## RAW DATA:
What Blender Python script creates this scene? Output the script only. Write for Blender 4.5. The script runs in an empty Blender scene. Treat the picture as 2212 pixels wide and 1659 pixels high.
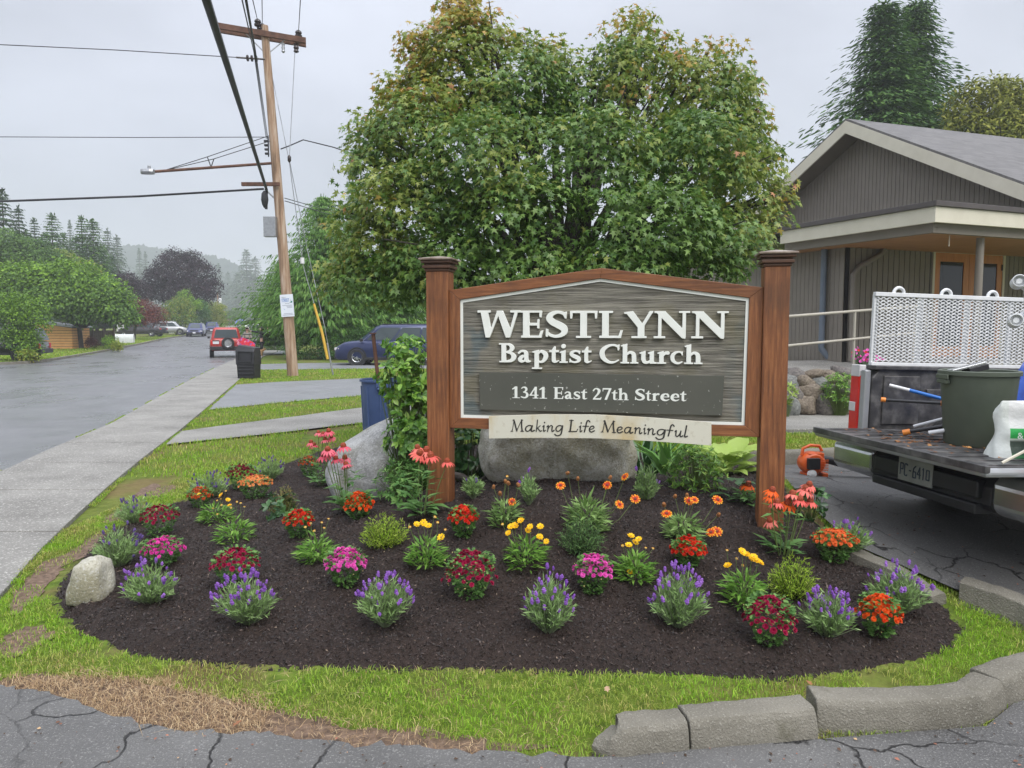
import bpy, bmesh, math, random
import numpy as np
from mathutils import Vector, Matrix, Euler
from mathutils.geometry import delaunay_2d_cdt

random.seed(7); rng = np.random.default_rng(7)
R = math.radians
scene = bpy.context.scene
C = scene.collection

# ---------------------------------------------------------------- camera
EYE = 1.62; F = 1600.0; PITCH = math.atan((829.5-708.0)/F)
cam_d = bpy.data.cameras.new('camera'); cam = bpy.data.objects.new('camera', cam_d); C.objects.link(cam)
cam.location = (0, 0, EYE); cam.rotation_euler = (math.pi/2-PITCH, 0, 0)
cam_d.sensor_width = 36.0; cam_d.lens = 36.0*F/2212.0
cam_d.clip_start = 0.05; cam_d.clip_end = 4000
scene.camera = cam

# ---------------------------------------------------------------- world, sun, exposure
SUN_EL, SUN_AZ = R(50), R(150)
world = bpy.data.worlds.new('World'); scene.world = world; world.use_nodes = True
wn = world.node_tree; wn.nodes.clear()
def WN(t, **k):
    n = wn.nodes.new(t)
    for a, b in k.items(): setattr(n, a, b)
    return n
sky = WN('ShaderNodeTexSky'); sky.sky_type = 'NISHITA'; sky.sun_disc = False
sky.sun_elevation = SUN_EL; sky.sun_rotation = SUN_AZ
tc = WN('ShaderNodeTexCoord'); sep = WN('ShaderNodeSeparateXYZ'); wn.links.new(tc.outputs['Generated'], sep.inputs[0])
pw = WN('ShaderNodeMath', operation='POWER', use_clamp=True); wn.links.new(sep.outputs['Z'], pw.inputs[0]); pw.inputs[1].default_value = 2.4
el = WN('ShaderNodeMapRange'); wn.links.new(pw.outputs[0], el.inputs[0])
el.inputs[1].default_value = 0; el.inputs[2].default_value = 1; el.inputs[3].default_value = 3.3; el.inputs[4].default_value = 13.0
no = WN('ShaderNodeTexNoise'); no.inputs['Scale'].default_value = 1.7; no.inputs['Detail'].default_value = 5; no.inputs['Roughness'].default_value = .5
mp = WN('ShaderNodeMapping'); mp.inputs['Scale'].default_value = (1, 1, 2.2); mp.inputs['Location'].default_value = (3.1, 0.4, 0)
wn.links.new(tc.outputs['Generated'], mp.inputs[0]); wn.links.new(mp.outputs[0], no.inputs['Vector'])
nr = WN('ShaderNodeMapRange'); wn.links.new(no.outputs['Fac'], nr.inputs[0])
nr.inputs[1].default_value = .3; nr.inputs[2].default_value = .7; nr.inputs[3].default_value = .74; nr.inputs[4].default_value = 1.24
mul = WN('ShaderNodeMath', operation='MULTIPLY'); wn.links.new(el.outputs[0], mul.inputs[0]); wn.links.new(nr.outputs[0], mul.inputs[1])
cl = WN('ShaderNodeVectorMath', operation='SCALE'); cl.inputs[0].default_value = (.935, .975, 1.10); wn.links.new(mul.outputs[0], cl.inputs['Scale'])
mx = WN('ShaderNodeMix', data_type='RGBA'); mx.inputs['Factor'].default_value = .92
wn.links.new(sky.outputs[0], mx.inputs['A']); wn.links.new(cl.outputs[0], mx.inputs['B'])
bg = WN('ShaderNodeBackground'); bg.inputs['Strength'].default_value = .1; wn.links.new(mx.outputs['Result'], bg.inputs['Color'])
wo = WN('ShaderNodeOutputWorld'); wn.links.new(bg.outputs[0], wo.inputs['Surface'])

sun_d = bpy.data.lights.new('sun', 'SUN'); sun_d.energy = 1.5; sun_d.angle = R(50); sun_d.color = (1, .97, .93)
sun = bpy.data.objects.new('sun', sun_d); C.objects.link(sun); sun.location = (0, 0, 30)
sd = Vector((math.sin(SUN_AZ)*math.cos(SUN_EL), math.cos(SUN_AZ)*math.cos(SUN_EL), math.sin(SUN_EL)))
sun.rotation_euler = sd.to_track_quat('Z', 'Y').to_euler()
vs = scene.view_settings; vs.view_transform = 'Standard'; vs.look = 'None'; vs.exposure = 1.0; vs.gamma = 1.0
vs.use_curve_mapping = False
cy = scene.cycles; cy.use_denoising = True; cy.max_bounces = 6; cy.diffuse_bounces = 3; cy.glossy_bounces = 3
cy.transmission_bounces = 3; cy.transparent_max_bounces = 8; cy.volume_bounces = 1

# ---------------------------------------------------------------- terrain
def sm(a, b, x):
    t = np.clip((np.asarray(x, float)-a)/(b-a), 0, 1); return t*t*(3-2*t)
def vnoise(x, y, s=0):
    x = np.asarray(x, float); y = np.asarray(y, float)
    xi = np.floor(x).astype(np.int64); yi = np.floor(y).astype(np.int64); fx = x-xi; fy = y-yi
    fx = fx*fx*(3-2*fx); fy = fy*fy*(3-2*fy)
    def h(a, b):
        n = (a*374761393+b*668265263+s*974634777) & 0x7fffffff
        n = (n ^ (n >> 13))*1274126177 & 0x7fffffff
        return ((n ^ (n >> 16)) & 0xffff)/65535.0
    return (h(xi, yi)*(1-fx)+h(xi+1, yi)*fx)*(1-fy)+(h(xi, yi+1)*(1-fx)+h(xi+1, yi+1)*fx)*fy
def T(x, y):
    x = np.asarray(x, float); y = np.asarray(y, float)
    t = np.clip(y-45, 0, 150); base = .018*t*sm(0, 12, t)
    lot = .28*sm(.5, 2.4, x)*sm(3.0, 6.0, y)
    mound = .5*np.exp(-((x-.3)/1.9)**2-((y-5.2)/1.5)**2)
    return base+lot+mound
def T1(x, y): return float(T(x, y))

cs, sn = math.cos(PITCH), math.sin(PITCH)
def ray(px, py):
    a = (px-1106.0)/F; b = -(py-829.5)/F
    return Vector((a, cs+b*sn, -sn+b*cs))
def at_y(px, py, y):                                   # the point of the line of sight at distance y
    d = ray(px, py); return Vector((0, 0, EYE))+d*(y/d.y)
def at_g(px, py, off=0.0, lim=260):                    # the point of the line of sight on the terrain
    d = ray(px, py); d = d/d.y; y = 1.0; prev = y
    while y < lim:
        p = Vector((0, 0, EYE))+d*y
        if p.z <= T1(p.x, p.y)+off: break
        prev = y; y *= 1.02
    lo, hi = prev, y
    for _ in range(24):
        m = (lo+hi)/2; p = Vector((0, 0, EYE))+d*m
        if p.z <= T1(p.x, p.y)+off: hi = m
        else: lo = m
    p = Vector((0, 0, EYE))+d*hi
    return Vector((p.x, p.y, T1(p.x, p.y)+off))
def G2(pts): return [at_g(*p).xy.to_tuple() for p in pts]
def inpoly(x, y, poly):
    x = np.asarray(x, float); y = np.asarray(y, float); ins = np.zeros(x.shape, bool); n = len(poly)
    for i in range(n):
        x1, y1 = poly[i]; x2, y2 = poly[(i+1) % n]
        if y1 == y2: continue
        c = ((y1 > y) != (y2 > y)) & (x < (x2-x1)*(y-y1)/(y2-y1)+x1)
        ins ^= c
    return ins
def smooth_closed(poly, n=6):
    out = []; N = len(poly)
    for i in range(N):
        p0, p1, p2, p3 = [np.array(poly[(i+k) % N]) for k in (-1, 0, 1, 2)]
        for j in range(n):
            t = j/n
            out.append(tuple(.5*(2*p1+(p2-p0)*t+(2*p0-5*p1+4*p2-p3)*t*t+(3*p1-p0-3*p2+p3)*t**3)))
    return out
def catmull(pts, n=8):
    pts = [np.array(p, float) for p in pts]; P = [2*pts[0]-pts[1]]+pts+[2*pts[-1]-pts[-2]]; out = []
    for i in range(1, len(P)-2):
        p0, p1, p2, p3 = P[i-1:i+3]
        for j in range(n):
            t = j/n
            out.append(.5*(2*p1+(p2-p0)*t+(2*p0-5*p1+4*p2-p3)*t*t+(3*p1-p0-3*p2+p3)*t**3))
    out.append(P[-2]); return out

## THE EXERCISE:
Return exactly what appears from the opening line of the material through the line with "C = scene.collection", apart from the pictures.

## RESULT OF THE TASK:
What Blender Python script creates this scene? Output the script only. Write for Blender 4.5. The script runs in an empty Blender scene. Treat the picture as 2212 pixels wide and 1659 pixels high.
import bpy, bmesh, math, random
import numpy as np
from mathutils import Vector, Matrix, Euler
from mathutils.geometry import delaunay_2d_cdt

random.seed(7); rng = np.random.default_rng(7)
R = math.radians
scene = bpy.context.scene
C = scene.collection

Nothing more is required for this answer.